All lines below must be repeated exactly, with the pictures omitted.

-- Start Data provided --

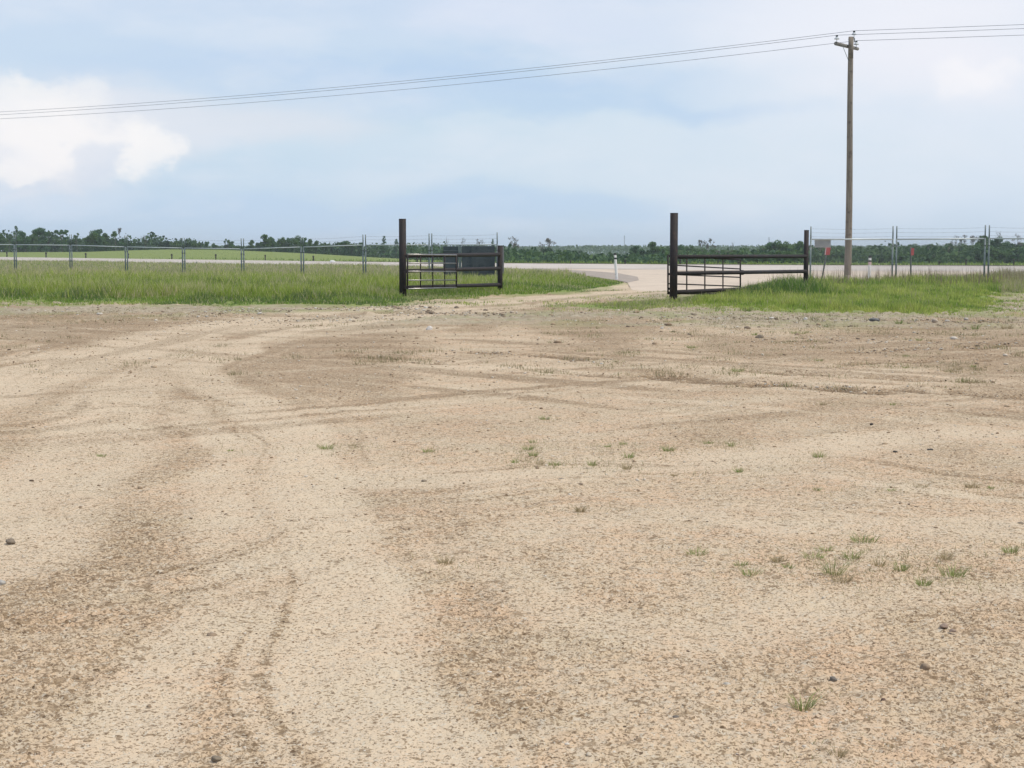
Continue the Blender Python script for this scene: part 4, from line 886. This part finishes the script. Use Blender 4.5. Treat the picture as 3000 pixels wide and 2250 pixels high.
def proto(kind, var):
    """unit tree: height 1 (scaled later); returns (trunk mesh, crown mesh or None)"""
    key = (kind, var)
    if key in PROTO: return PROTO[key]
    rnd = random.Random(hash(key) % 1000 if False else sum(map(ord, kind))*7+var*31); b = MB(); tips = []; H = 10.
    if kind == 'round':
        limbs(b, Vector((0, 0, -1)), Vector((rnd.uniform(-.06, .06), rnd.uniform(-.06, .06), 1)).normalized(), 4.2, .22, 3, tips, rnd, .62)
        zc = max(t.z for t in tips); k = 8.6/zc
        b.v = [(x*k, y*k, z*k) for x, y, z in b.v]; tips = [t*k for t in tips]
        cs = [tuple(t) for t in tips]+[(rnd.uniform(-1.7, 1.7), rnd.uniform(-1.7, 1.7), rnd.uniform(1.0, 6)) for _ in range(15)]
        rs = [rnd.uniform(.95, 1.55) for _ in cs]; V, T = leaf_cloud(cs, rs, 3600, .42, *LG['dark' if var % 2 else 'mid'], squash=.75)
    elif kind == 'umbrella':
        b.tube((0, 0, -1), (.3, 0, 7.4), .2, .12, 7); 
        for a in range(7): 
            q = Vector((.3+2.2*math.cos(a*.9), 2.2*math.sin(a*.9), 8.6+.5*math.sin(a*2))); b.tube((.3, 0, rnd.uniform(5, 7.4)), q, .08, .04, 5); tips.append(q)
        cs = [tuple(t) for t in tips]+[(-2.6, 0, 6.2), (-1.6, .5, 6.0), (2.4, .3, 6.6), (0, 0, 9.1), (.9, .3, 4.0), (-1.2, 0, 3.6)]; rs = [.95]*7+[.9, .8, .9, .9, 1.4, 1.4]
        V, T = leaf_cloud(cs, rs, 1900, .45, *LG['dark'], squash=.6)
    elif kind == 'spruce':
        b.tube((0, 0, -1), (0, 0, 9.8), .17, .03, 7); cs = []; rs = []
        for k in range(17):
            z = 2.2+k*.46; R_ = (10.2-z)*.27*rnd.uniform(.65, 1.25)
            for a in range(5):
                th = rnd.uniform(0, 6.28); q = Vector((R_*math.cos(th), R_*math.sin(th), z-.15)); b.tube((0, 0, z), q, .035, .015, 4, False); cs.append(tuple(q*.75+Vector((0, 0, z*.25)))); rs.append(.28+R_*.2)
        V, T = leaf_cloud(cs, rs, 1500, .34, *LG['dark'], squash=.45)
    elif kind in ('bare', 'dead'):
        limbs(b, Vector((0, 0, -1)), Vector((rnd.uniform(-.1, .1), 0, 1)).normalized(), 3.9, .15, 4, tips, rnd, .6 if kind == 'bare' else .38)
        zc = max(t.z for t in tips); k = 9.8/zc; b.v = [(x*k, y*k, z*k) for x, y, z in b.v]; tips = [t*k for t in tips]
        cs = [tuple(t) for t in tips]; V, T = leaf_cloud(cs, [.5]*len(cs), 420 if kind == 'bare' else 90, .3, *LG['grey'], squash=.8)
    elif kind == 'sparse':
        limbs(b, Vector((0, 0, -1)), Vector((0, 0, 1)), 4.4, .17, 3, tips, rnd, .42); zc = max(t.z for t in tips); k = 9.2/zc
        b.v = [(x*k, y*k, z*k) for x, y, z in b.v]; tips = [t*k for t in tips]
        cs = [tuple(t) for t in tips]; V, T = leaf_cloud(cs, [rnd.uniform(.5, .9) for _ in cs], 800, .38, *LG['mid'])
    else:   # bush: wide dense, down to the ground; bush / hazybush / greybush
        for a in range(6): b.tube((rnd.uniform(-.5, .5), 0, -1), (rnd.uniform(-2.4, 2.4), rnd.uniform(-1.5, 1.5), rnd.uniform(4, 7.5)), .14, .05, 6)
        cs = [(rnd.gauss(0, 2.0), rnd.gauss(0, 1.6), 1.0+7.3*rnd.random()**.8) for _ in range(26)]; cs = [(x*(1.15-z*.06), y, z) for x, y, z in cs]
        rs = [rnd.uniform(.9, 1.7) for _ in cs]; pal = {'bush': 'deep', 'midbush': 'mid', 'lightbush': 'light', 'greybush': 'grey'}[kind]
        V, T = leaf_cloud(cs, rs, 2100, .55, *LG[pal], squash=.85)
    V = V*(1/10.); tm = bpy.data.meshes.new('trunk'); tm.from_pydata([(x*.1, y*.1, z*.1) for x, y, z in b.v], [], b.f); tm.materials.append(M['bark'])
    n = len(V)//4; co_ = npmesh('crown', V, np.arange(n*4), np.full(n, 4), M['leaf'], T); cm = co_.data; bpy.data.objects.remove(co_)
    PROTO[key] = (tm, cm); return PROTO[key]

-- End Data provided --

Exercise response:
Continue the Blender Python script for this scene: part 4, from line 886. This part finishes the script. Use Blender 4.5. Treat the picture as 3000 pixels wide and 2250 pixels high.
def proto(kind, var):
    """unit tree: height 1 (scaled later); returns (trunk mesh, crown mesh or None)"""
    key = (kind, var)
    if key in PROTO: return PROTO[key]
    rnd = random.Random(hash(key) % 1000 if False else sum(map(ord, kind))*7+var*31); b = MB(); tips = []; H = 10.
    if kind == 'round':
        limbs(b, Vector((0, 0, -1)), Vector((rnd.uniform(-.06, .06), rnd.uniform(-.06, .06), 1)).normalized(), 4.2, .22, 3, tips, rnd, .62)
        zc = max(t.z for t in tips); k = 8.6/zc
        b.v = [(x*k, y*k, z*k) for x, y, z in b.v]; tips = [t*k for t in tips]
        cs = [tuple(t) for t in tips]+[(rnd.uniform(-1.7, 1.7), rnd.uniform(-1.7, 1.7), rnd.uniform(1.0, 6)) for _ in range(15)]
        rs = [rnd.uniform(.95, 1.55) for _ in cs]; V, T = leaf_cloud(cs, rs, 3600, .42, *LG['dark' if var % 2 else 'mid'], squash=.75)
    elif kind == 'umbrella':
        b.tube((0, 0, -1), (.3, 0, 7.4), .2, .12, 7); 
        for a in range(7): 
            q = Vector((.3+2.2*math.cos(a*.9), 2.2*math.sin(a*.9), 8.6+.5*math.sin(a*2))); b.tube((.3, 0, rnd.uniform(5, 7.4)), q, .08, .04, 5); tips.append(q)
        cs = [tuple(t) for t in tips]+[(-2.6, 0, 6.2), (-1.6, .5, 6.0), (2.4, .3, 6.6), (0, 0, 9.1), (.9, .3, 4.0), (-1.2, 0, 3.6)]; rs = [.95]*7+[.9, .8, .9, .9, 1.4, 1.4]
        V, T = leaf_cloud(cs, rs, 1900, .45, *LG['dark'], squash=.6)
    elif kind == 'spruce':
        b.tube((0, 0, -1), (0, 0, 9.8), .17, .03, 7); cs = []; rs = []
        for k in range(17):
            z = 2.2+k*.46; R_ = (10.2-z)*.27*rnd.uniform(.65, 1.25)
            for a in range(5):
                th = rnd.uniform(0, 6.28); q = Vector((R_*math.cos(th), R_*math.sin(th), z-.15)); b.tube((0, 0, z), q, .035, .015, 4, False); cs.append(tuple(q*.75+Vector((0, 0, z*.25)))); rs.append(.28+R_*.2)
        V, T = leaf_cloud(cs, rs, 1500, .34, *LG['dark'], squash=.45)
    elif kind in ('bare', 'dead'):
        limbs(b, Vector((0, 0, -1)), Vector((rnd.uniform(-.1, .1), 0, 1)).normalized(), 3.9, .15, 4, tips, rnd, .6 if kind == 'bare' else .38)
        zc = max(t.z for t in tips); k = 9.8/zc; b.v = [(x*k, y*k, z*k) for x, y, z in b.v]; tips = [t*k for t in tips]
        cs = [tuple(t) for t in tips]; V, T = leaf_cloud(cs, [.5]*len(cs), 420 if kind == 'bare' else 90, .3, *LG['grey'], squash=.8)
    elif kind == 'sparse':
        limbs(b, Vector((0, 0, -1)), Vector((0, 0, 1)), 4.4, .17, 3, tips, rnd, .42); zc = max(t.z for t in tips); k = 9.2/zc
        b.v = [(x*k, y*k, z*k) for x, y, z in b.v]; tips = [t*k for t in tips]
        cs = [tuple(t) for t in tips]; V, T = leaf_cloud(cs, [rnd.uniform(.5, .9) for _ in cs], 800, .38, *LG['mid'])
    else:   # bush: wide dense, down to the ground; bush / hazybush / greybush
        for a in range(6): b.tube((rnd.uniform(-.5, .5), 0, -1), (rnd.uniform(-2.4, 2.4), rnd.uniform(-1.5, 1.5), rnd.uniform(4, 7.5)), .14, .05, 6)
        cs = [(rnd.gauss(0, 2.0), rnd.gauss(0, 1.6), 1.0+7.3*rnd.random()**.8) for _ in range(26)]; cs = [(x*(1.15-z*.06), y, z) for x, y, z in cs]
        rs = [rnd.uniform(.9, 1.7) for _ in cs]; pal = {'bush': 'deep', 'midbush': 'mid', 'lightbush': 'light', 'greybush': 'grey'}[kind]
        V, T = leaf_cloud(cs, rs, 2100, .55, *LG[pal], squash=.85)
    V = V*(1/10.); tm = bpy.data.meshes.new('trunk'); tm.from_pydata([(x*.1, y*.1, z*.1) for x, y, z in b.v], [], b.f); tm.materials.append(M['bark'])
    n = len(V)//4; co_ = npmesh('crown', V, np.arange(n*4), np.full(n, 4), M['leaf'], T); cm = co_.data; bpy.data.objects.remove(co_)
    PROTO[key] = (tm, cm); return PROTO[key]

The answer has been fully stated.